During the General Conference last weekend, the Church of Jesus Christ of Latter-Day Saints announced a new edition of the “For the Strength of Youth” pamphlet. The pamphlet, which is meant to summarize standards for the youth of the Church, had not been updated in 11 years. Many people were immediately drawn to the uninspired, corporate cover. However, some keen observers realized things inside the cover had changed as well. We at The Alternate Universe have exhaustively reviewed the new edition, and have found some big changes you should be aware of.

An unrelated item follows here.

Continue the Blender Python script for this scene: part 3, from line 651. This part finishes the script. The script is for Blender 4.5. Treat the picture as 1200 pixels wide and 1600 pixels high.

- Youth are allowed to start dating at 14, but can only go bowling until they’re 16. The Church has seemingly confirmed what we’ve always known, that taking a girl bowling will never result in you breaking the law of chastity. The pamphlet also contains a tear off coupon for 2 For 1 Nite at Fat Cats.
- Multiple piercings are allowed, but only if they are “super edgy.” Although “super edgy” has not been defined, some have noticed that President Eyring sported a diamond tongue stud during the Conference. That should serve as a good example of appropriate jewelry.
- In order to improve diversity, the Church encourages all youth to “make at least two brown friends.” It is unclear what the brown kids are supposed to do.
- All testimonies are now to end with the phrase “no cap”. In a blatant attempt to appeal to the zoomers, the Church has now encouraged the youth to pull their lingo into testimony meetings. In place of “no cap”, members can also use “fr”, “bet”, or “dead*ss”.
- Joseph Smith’s name is now spelled Josephlynn for some reason. Did the Church just blatantly retcon history to appeal to modern cultural norms? Yes. Is it super cute and has serious Christian Girl Autumn vibes? Also yes.